Ethan Miller, Getty Images
Ethan Miller, Getty Images

Drum legend Mike Portnoy is world renowned for his seemingly unparalleled skills with the chameleon-like ability to adapt to whatever music he is playing. From the challenging complexities of Dream Theater to the Winery Dogs and all the way to filling in for the late A.J. Pero in Twisted Sister playing some of the most anthemic work ever laid down, he’s a man who can do it all behind the kit. Fans and musicians heap praise upon the stickman, but he doesn’t consider himself one of the greats.

“I have a lot of gratitude for this incredible career,” Portnoy began telling RockMAP (Video below), continuing, “I get to play with so many great musicians and I have great fan support. There’s not many drummers that could leave such a high profile band and have a career that’s as busy and successful as mine has been. I don’t take the credit for that – I give the credit to my fans for allowing me to be able to have a career like this.”

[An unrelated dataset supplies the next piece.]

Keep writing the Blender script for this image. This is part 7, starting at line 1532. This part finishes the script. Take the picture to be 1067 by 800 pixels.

Shifting focus to the constant “best drummer” awards he’s received from various publications, he humbly stated, “All the awards, to me, they’re very flattering, but they’re also intimidating, because they then put this expectation on me. I don’t consider myself a great drummer. I consider myself just a music fan that’s a very, very passionate artist and the drums just happen to be my instrument.” Reiterating his unadulterated love for the music, Portnoy went on, “Every time I win one of these awards, it’s nice, but I almost feel like, ‘No! No!’ I don’t want people to think that I think I’m this great drummer, because, to me, I’m just a kid playing drums, and I love music. I don’t even like doing drum solos live; to me, it’s, like, ‘Ehhh.’ It doesn’t really interest me.”

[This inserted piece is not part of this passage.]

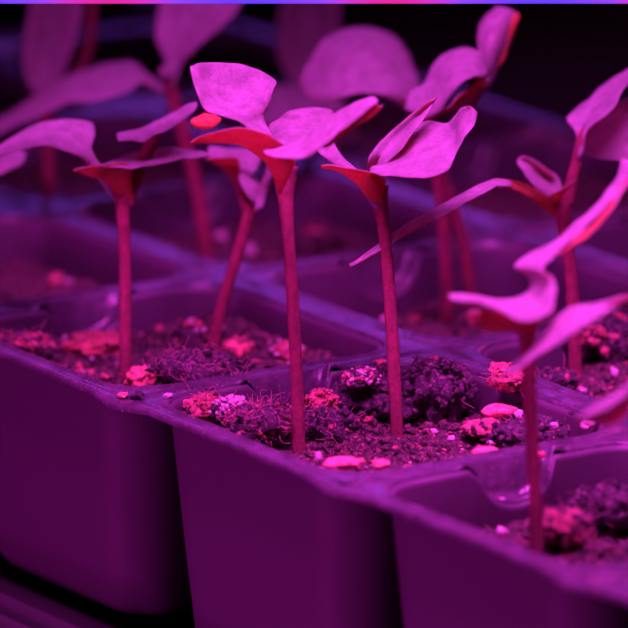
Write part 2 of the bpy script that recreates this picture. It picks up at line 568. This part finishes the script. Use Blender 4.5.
clump('bark_chip', 343, 463, gd(343, 470, -2.5), 42, 11, M_CHIP, 'flat orange-pink chip at the front edge of the middle cell, right of the tall stem', 'bark chip', sub=3, rough=.45, deep=1.6)
clump('bark_chip', 381, 464, gd(381, 470, -2.5), 18, 9, M_CHIP, 'small pink chip at the front edge of the middle cell', 'bark chip', sub=3, rough=.4, deep=1.2)
clump('perlite_grain', 318, 458, gd(318, 466, -2.5), 7, 14, M_PALE, 'tiny upright pale crumb beside the foot of the tall centre stem', 'perlite', sub=2)
clump('bark_chip', 487, 452, gd(487, 456, -2), 30, 9, M_CHIP, 'dull red chip on the divider above the right-hand notch', 'bark chip', sub=3, rough=.45, deep=1.4)
clump('soil_clump', 491, 507, gd(491, 514, -7), 34, 22, M_RED, 'pinkish crumbs below the right-hand notch', 'soil clump', sub=3, bits=[(M_PALE, 14, .2, .4, 0), (M_RED, 40, .2, .5, -.2)])
clump('soil_clump', 560, 527, gd(560, 548, -7), 56, 34, M_RED, 'reddish fibrous clump right of the front-right stem', 'soil clump', bits=[(M_CLUMP, 60, .3, .7, -.3)], fibres=90)
clump('soil_clump', 612, 508, gd(612, 530, -7), 84, 42, M_CLUMP, 'large dark lump at the right edge of the lower right cell', 'soil clump', bits=[(M_CLUMP, 110, .3, .8, -.3), (M_PALE, 10, .2, .4, .3)], fibres=30)
clump('soil_clump', 20, 345, gd(20, 356, -4), 70, 22, M_CLUMP, 'crumbly soil heap at the left edge behind the front rim', 'soil clump', bits=[(M_RED, 70, .2, .7, -.2)], fibres=60)
clump('soil_clump', 238, 349, gd(238, 356, -5), 26, 20, M_CHIP, 'blurred pink lump right of the leaning stem', 'soil clump', sub=3, rough=.5, bits=[(M_RED, 20, .3, .7, -.2)])
clump('soil_clump', 288, 352, gd(288, 360, -5), 30, 24, M_RED, 'blurred pinkish lump just left of the tall centre stem', 'soil clump', sub=3, bits=[(M_PALE, 12, .3, .6, 0)])
clump('soil_clump', 190, 340, gd(190, 350, -5), 32, 40, M_CLUMP, 'blurred upright lump against the wall left of the leaning stem', 'soil clump', sub=3, bits=[(M_PALE, 8, .3, .6, 0), (M_RED, 20, .3, .6, 0)])
clump('soil_clump', 600, 340, gd(600, 362, -5), 70, 50, M_CLUMP, 'blurred grainy heap behind the right rear stem', 'soil clump', bits=[(M_RED, 60, .4, 1.0, -.2), (M_PALE, 18, .3, .8, 0)])
clump('soil_clump', 552, 381, gd(552, 390, -4.5), 50, 22, M_CLUMP, 'low dark lump at the foot of the right rear stem', 'soil clump', bits=[(M_CLUMP, 40, .3, .6, -.2), (M_RED, 10, .3, .5, 0)], fibres=12)
# small chips scattered along the divider and rim
for k, (x, y, r, mt) in enumerate([(434, 359, 5, M_RED), (555, 425, 4, M_PALE), (590, 418, 3, M_CLUMP), (572, 413, 3, M_CLUMP), (540, 455, 5, M_CHIP), (587, 425, 6, M_PALE), (596, 418, 4, M_PALE), (123, 395, 5, M_CHIP), (138, 395, 6, M_CLUMP), (168, 396, 4, M_PALE), (381, 362, 5, M_CHIP)]):
    labs = ['red crumb on the junction behind the tall dark lump', 'pale crumb by the right end of the middle cell', 'dark speck of soil on the wide right junction, right-hand one', 'dark speck of soil on the diagonal divider left of the wide junction',
            'orange crumb on the divider right of the right-hand notch', 'pale crumb at the right corner of the middle cell', 'pale crumb just above the right corner of the middle cell', 'reddish crumb on the rim at the foot of the front-left stem',
            'dark crumb on the rim beside the small pointed chip', 'pale crumb under the fuzzy dark coir clump', 'pink crumb on the divider left of the centre-right stem']
    clump('soil_crumb', x, y, gd(x, y+r/2, 0), r*2, r*1.2, mt, labs[k], 'soil crumb', sub=3, rough=.9)

# ------------------------------------------------------------------ seedlings
# S1: left front
seedling('seedling with thin straight stem at front left, beside the long bark chip', (125, 386),
  [(125, 386, 0), (125, 300, 0), (124.5, 240, 0), (123, 214, 0), (123, 196, 0)], [6.2, 6, 6, 7, 9],
  [([[(123, 200, 0), (119, 201, 0), (115, 203, 0)],
     [(112, 182, 2), (108, 184, 0), (103, 186, 0)],
     [(101, 164, 3), (96, 166, 1), (90, 167, 1)],
     [(91, 148, 4), (87, 153, 1), (80, 157, -1)],
     [(95, 134, 7), (83, 143, 3), (68, 151, -1)],
     [(92, 123, 9), (74, 134, 4), (55, 147, -1)],
     [(72, 119, 9), (55, 131, 4), (38, 146, -1)],
     [(45, 121, 9), (30, 136, 4), (15, 152, 0)],
     [(20, 132, 9), (8, 147, 5), (-5, 160, 2)],
     [(-12, 152, 8), (-14, 158, 6), (-18, 166, 4)]], 'top'),
   ([[(132, 205, 0), (126, 208, 0), (121, 205, 1)],
     [(130, 166, -3), (124, 180, -2), (117, 196, 0)],
     [(112, 163, -5), (110, 172, -3), (104, 183, 0)],
     [(95, 166, -5), (94, 171, -3), (92, 177, -1)],
     [(82, 168, -4), (82, 170, -3), (82, 173, -2)],
     [(73, 170, -3), (73, 170.5, -3), (73, 171, -3)]], 'under'),
   ([[(98, 166, -3), (98, 166.5, -4), (98, 167, -5)],
     [(112, 160, 2), (116, 163, -1), (120, 166.5, -5)],
     [(132, 153, 4), (133, 160, 0), (134, 168, -4)],
     [(150, 149, 5), (151, 156, 1), (152, 165, -3)],
     [(172, 148, 5), (173, 153, 2), (174, 160, -2)],
     [(192, 151, 4), (192, 154, 2), (193, 158, 0)],
     [(207, 153, 3), (207, 154.5, 3), (207, 156, 2)]], 'top'),
   ([[(117, 134, 2), (117, 137, 0), (118, 140, -2)],
     [(128, 131, 3), (129, 135, 0), (130, 141, -3)],
     [(142, 128, 4), (143, 133, 0), (143, 141, -4)],
     [(158, 121, 4), (158, 127, 0), (158, 134, -4)],
     [(172, 113, 4), (173, 120, 0), (173, 127, -4)],
     [(186, 105, 3), (187, 110, 0), (188, 116, -3)],
     [(197, 102, 1), (197, 104, 0), (197, 107, -1)]], 'top')],
  petioles=[([(128, 206, 0), (133, 190, 0), (140, 170, 0), (148, 150, 0), (156, 134, 0), (164, 126, 0)], [5.5, 5.5, 6, 6.5, 6.5, 3])])

# S2: leaning stem behind
seedling('seedling with leaning stem rising behind the fuzzy coir clump', (212, 354),
  [(212, 354, 0), (220, 312, 0), (237, 257, 0), (247, 222, 0), (252, 205, 0)], [6, 5.8, 6, 6.5, 8],
  [([[(236, 178, 0), (240, 182, 1), (244, 186, 1)], [(226, 162, -3), (240, 168, -1), (256, 170, 0)], [(210, 158, -5), (235, 158, 0), (262, 156, 4)],
     [(208, 150, -4), (234, 152, 1), (258, 150, 6)], [(209, 146, 2), (222, 147, 3), (232, 149, 5)]], 'top'),
   ([[(250, 200, -2), (254, 202, -2), (258, 202, 0)], [(240, 182, -2), (250, 186, -1), (260, 188, 1)], [(238, 172, 0), (248, 174, 1), (256, 180, 3)], [(238, 168, 1), (243, 168, 2), (247, 169, 3)]], 'top'),
   ([[(254, 212, -3), (258, 210, -3), (263, 207, -3)], [(258, 192, -3), (263, 190, -3), (268, 188, -3)], [(266, 172, -3), (270, 172, -4), (275, 172, -5)], [(268, 155, -2), (273, 152, -4), (279, 150, -6)], [(272, 135, 0), (276, 132, -2), (282, 130, -4)]], 'top'),
   ([[(240, 180, 0), (236, 180, 0), (232, 178, 0)], [(240, 166, -2), (230, 167, -2), (222, 168, -1)], [(238, 159, -5), (222, 160, -5), (208, 160, -4)], [(230, 157, -7), (218, 158, -7), (205, 157, -6)]], 'under')],
  petioles=[([(248, 212, 0), (243, 196, 0), (238, 182, 0), (230, 170, 0)], [5.5, 6, 5.5, 4]),
            ([(252, 212, 0), (260, 195, 0), (268, 178, 0), (272, 160, 0)], [5.5, 5, 5, 3])])

# S3: tall centre
seedling('tallest front seedling, thick stem in the centre with a big leaf folded up', (299, 457),
  [(299, 457, 0), (297, 385, 0), (293, 305, 0), (289, 245, 0), (286, 205, 0), (285, 185, 0), (285, 166, 0)], [6.6, 6.5, 6.3, 6, 7.5, 10.5, 13],
  [([[(296, 172, 0), (290, 172, -1), (282, 170, 0)],
     [(284, 150, 2), (276, 152, 0), (266, 152, 0)],
     [(273, 136, 3), (264, 137, 1), (252, 133, 0)],
     [(264, 119, 5), (252, 124, 2), (236, 121, -1)],
     [(268, 107, 6), (246, 113, 2), (216, 115, -2)],
     [(273, 90, 7), (232, 101, 5), (203, 107, -1)],
     [(275, 80, 9), (221, 91, 6.5), (197, 94, -1)],
     [(250, 67, 10), (210, 80, 7), (194, 80, 1)],
     [(222, 62.5, 9), (206, 68, 7), (191, 71, 3)],
     [(197, 64, 6), (194, 65, 5), (190, 67, 4)]], 'top',
    [([[(222, 118, -1), (215, 115, -2), (206, 111, 0)], [(220, 122, -2.5), (209, 121, -3), (198, 116, -1)], [(213, 128, -3), (203, 127, -3), (191, 121, -2)], [(207, 130, -2), (200, 129, -2), (194, 125, -2)]], 'under')]),
   ([[(296, 160, -8), (288, 180, -6), (280, 195, -4)],
     [(280, 142, -11), (275, 158, -8), (272, 176, -4)],
     [(262, 132, -12), (262, 143, -8), (262, 160, -4)],
     [(240, 128, -11), (242, 136, -8), (246, 148, -4)],
     [(216, 131, -9), (220, 136, -7), (225, 143, -4)],
     [(201, 136, -7), (204, 139, -6), (208, 143, -5)],
     [(190, 142, -6), (191, 143, -6), (192, 144, -6)]], 'under'),
   ([[(262, 150, -10), (266, 154, -13), (272, 157, -16)],
     [(280, 146, -9), (284, 152, -14), (288, 159, -18)],
     [(300, 138, -10), (304, 146, -15), (308, 157, -20)],
     [(316, 127, -12), (321, 134, -17), (326, 143, -22)],
     [(334, 115, -15), (339, 122, -19), (344, 130, -23)],
     [(352, 104, -18), (356, 109, -21), (360, 117, -24)],
     [(366, 98, -20), (369, 101, -22), (372, 106, -24)],
     [(374, 96, -22), (376, 98, -22), (378, 101, -23)]], 'top',
    [([[(322, 146, -21), (324, 147, -20), (326, 147, -18)], [(342, 130, -22), (346, 132, -20), (348, 130, -17)], [(360, 115, -23), (366, 118, -20), (369, 117, -17)], [(374, 102, -23), (380, 106, -20), (382, 104, -18)]], 'under')])])

# S4: centre right
seedling('crisp seedling with straight stem in the middle cell, one narrow leaf, one broad', (397, 439),
  [(397, 439, 0), (394, 372, 0), (389.5, 292, 0), (384, 232, 0), (380, 205, 0), (378, 186, 0)], [6.5, 6.4, 6.3, 6, 8, 10.5],
  [([[(383, 208, 0), (379, 210, -1), (374, 208, 0)],
     [(371, 184, 1), (366, 187, 0), (360, 188, 0)],
     [(352, 165, 2), (346, 167, 1), (339, 169, 1)],
     [(336, 147, 3), (330, 152, 2), (322, 155, 1)],
     [(334, 134, 5), (325, 143, 3), (312, 147, 1)],
     [(336, 122, 8), (320, 138, 4), (300, 150, 0)],
     [(331, 110, 10), (312, 128, 5), (288, 150, 0)],
     [(312, 107, 11), (295, 124, 6), (275, 146, 1)],
     [(290, 112, 11), (280, 124, 7), (268, 140, 3)],
     [(272, 124, 9), (268, 129, 7), (264, 135, 5)]], 'top'),
   ([[(386, 180, -1), (382, 198, -1), (377, 212, 0)],
     [(372, 172, -4), (370, 182, -3), (366, 196, 0)],
     [(355, 168, -6), (354, 173, -4), (352, 180, -1)],
     [(338, 166, -6), (338, 168.5, -5), (338, 172, -3)],
     [(321, 165, -5), (321, 166, -5), (321, 167, -4)]], 'under'),
   ([[(368, 170, 3), (373, 168, 5), (378, 172, 2)],
     [(369, 158, 2), (381, 157, 3.6), (392, 158, 0)],
     [(378, 145, 3), (391, 146, 3.8), (404, 146, 0)],
     [(392, 130, 4), (404, 132, 4.2), (415, 131, 1)],
     [(408, 117, 4), (418, 118, 4.6), (425, 115, 3)],
     [(422, 106, 4), (428, 106, 6), (433, 104, 5)],
     [(436, 97, 5), (436.5, 97, 5), (437, 98, 5)]], 'top'),
   ([[(371, 167, 0), (370, 170, -2), (370, 173, -4)],
     [(388, 162, 1), (388, 169, -3), (388, 176, -7)],
     [(402, 148, 4), (406, 163, -2), (410, 177.5, -9)],
     [(410, 130, 7), (421, 152, 0), (430, 177, -9)],
     [(426, 121, 8), (437, 145, 1), (447, 170, -8)],
     [(447, 123, 6), (453, 138, 1), (456, 154, -5)],
     [(455, 116, 4), (461, 127, 0), (465, 138, -4)],
     [(461, 108, 2), (469, 116, 0), (474, 124, -2)],
     [(469, 106, 0), (473, 108, 0), (478, 112, 0)]], 'top')])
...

These sentiments were also expressed when the drummer recently opened up about why he split with Dream Theater, saying, “One of the reasons I needed to leave Dream Theater was because I didn’t want to end my career as just the drummer in one band. I didn’t want to play with the same four musicians for the rest of my life. I needed to spread my wings, and I knew I had more to offer than just Dream Theater.” Returning to the notion of admiration for music, he added, “I think if you look at my body of work now it speaks for itself, and I’ve done over 50 albums with so many different bands, in so many different styles, from metal to rock and prog, and everything in between. All of the bands that I’ve been in make up the bigger picture of who I am, and I would hope that my musical legacy is about all of those things. I’d just like to be remembered as a huge music lover.”